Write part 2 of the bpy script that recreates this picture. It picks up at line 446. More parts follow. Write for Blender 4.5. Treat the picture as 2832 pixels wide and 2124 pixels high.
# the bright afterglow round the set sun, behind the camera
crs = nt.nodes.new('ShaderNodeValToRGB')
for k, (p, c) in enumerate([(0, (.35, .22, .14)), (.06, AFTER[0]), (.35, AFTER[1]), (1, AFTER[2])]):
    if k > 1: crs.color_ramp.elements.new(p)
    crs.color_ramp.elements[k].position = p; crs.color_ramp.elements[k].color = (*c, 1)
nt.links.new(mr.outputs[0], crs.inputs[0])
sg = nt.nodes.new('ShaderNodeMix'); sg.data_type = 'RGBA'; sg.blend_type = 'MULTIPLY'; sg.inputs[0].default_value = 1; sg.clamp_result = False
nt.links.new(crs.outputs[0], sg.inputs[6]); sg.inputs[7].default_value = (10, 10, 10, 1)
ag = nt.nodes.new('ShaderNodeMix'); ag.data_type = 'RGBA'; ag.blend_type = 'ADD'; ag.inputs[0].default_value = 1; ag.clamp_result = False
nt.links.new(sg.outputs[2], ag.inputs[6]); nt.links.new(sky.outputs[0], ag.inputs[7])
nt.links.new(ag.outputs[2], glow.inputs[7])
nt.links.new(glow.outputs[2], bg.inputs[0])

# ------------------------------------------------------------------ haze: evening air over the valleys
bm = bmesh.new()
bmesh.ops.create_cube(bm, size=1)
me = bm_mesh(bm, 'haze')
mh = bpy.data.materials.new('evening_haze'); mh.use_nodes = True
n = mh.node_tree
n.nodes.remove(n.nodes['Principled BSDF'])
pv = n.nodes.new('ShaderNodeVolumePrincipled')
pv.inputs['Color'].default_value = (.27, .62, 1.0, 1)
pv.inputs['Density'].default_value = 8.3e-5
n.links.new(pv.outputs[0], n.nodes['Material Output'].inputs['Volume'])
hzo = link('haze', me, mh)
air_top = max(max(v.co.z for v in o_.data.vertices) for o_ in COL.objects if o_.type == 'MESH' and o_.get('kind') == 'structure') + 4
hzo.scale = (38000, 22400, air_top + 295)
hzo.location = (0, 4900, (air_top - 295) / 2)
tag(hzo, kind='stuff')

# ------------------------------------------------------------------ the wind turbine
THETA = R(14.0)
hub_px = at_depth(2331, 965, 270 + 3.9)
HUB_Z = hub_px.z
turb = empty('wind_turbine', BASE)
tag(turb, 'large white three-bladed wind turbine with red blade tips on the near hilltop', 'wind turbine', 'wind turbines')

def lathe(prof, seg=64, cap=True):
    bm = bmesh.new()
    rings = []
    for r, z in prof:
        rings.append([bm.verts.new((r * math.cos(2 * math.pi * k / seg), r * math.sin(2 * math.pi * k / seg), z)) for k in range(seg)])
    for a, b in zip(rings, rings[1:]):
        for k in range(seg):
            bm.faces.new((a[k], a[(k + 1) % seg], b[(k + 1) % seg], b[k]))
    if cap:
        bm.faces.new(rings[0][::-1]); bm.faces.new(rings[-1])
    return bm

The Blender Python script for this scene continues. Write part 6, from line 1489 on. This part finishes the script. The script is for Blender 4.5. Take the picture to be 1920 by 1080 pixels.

_TO DO_: Starting at the first line of the material above, reproduce each line exactly up to and including the line with "nt.links.new(glow.outputs[2], bg.inputs[0])".

_RESULT_:
Write part 2 of the bpy script that recreates this picture. It picks up at line 446. More parts follow. Write for Blender 4.5. Treat the picture as 2832 pixels wide and 2124 pixels high.
# the bright afterglow round the set sun, behind the camera
crs = nt.nodes.new('ShaderNodeValToRGB')
for k, (p, c) in enumerate([(0, (.35, .22, .14)), (.06, AFTER[0]), (.35, AFTER[1]), (1, AFTER[2])]):
    if k > 1: crs.color_ramp.elements.new(p)
    crs.color_ramp.elements[k].position = p; crs.color_ramp.elements[k].color = (*c, 1)
nt.links.new(mr.outputs[0], crs.inputs[0])
sg = nt.nodes.new('ShaderNodeMix'); sg.data_type = 'RGBA'; sg.blend_type = 'MULTIPLY'; sg.inputs[0].default_value = 1; sg.clamp_result = False
nt.links.new(crs.outputs[0], sg.inputs[6]); sg.inputs[7].default_value = (10, 10, 10, 1)
ag = nt.nodes.new('ShaderNodeMix'); ag.data_type = 'RGBA'; ag.blend_type = 'ADD'; ag.inputs[0].default_value = 1; ag.clamp_result = False
nt.links.new(sg.outputs[2], ag.inputs[6]); nt.links.new(sky.outputs[0], ag.inputs[7])
nt.links.new(ag.outputs[2], glow.inputs[7])
nt.links.new(glow.outputs[2], bg.inputs[0])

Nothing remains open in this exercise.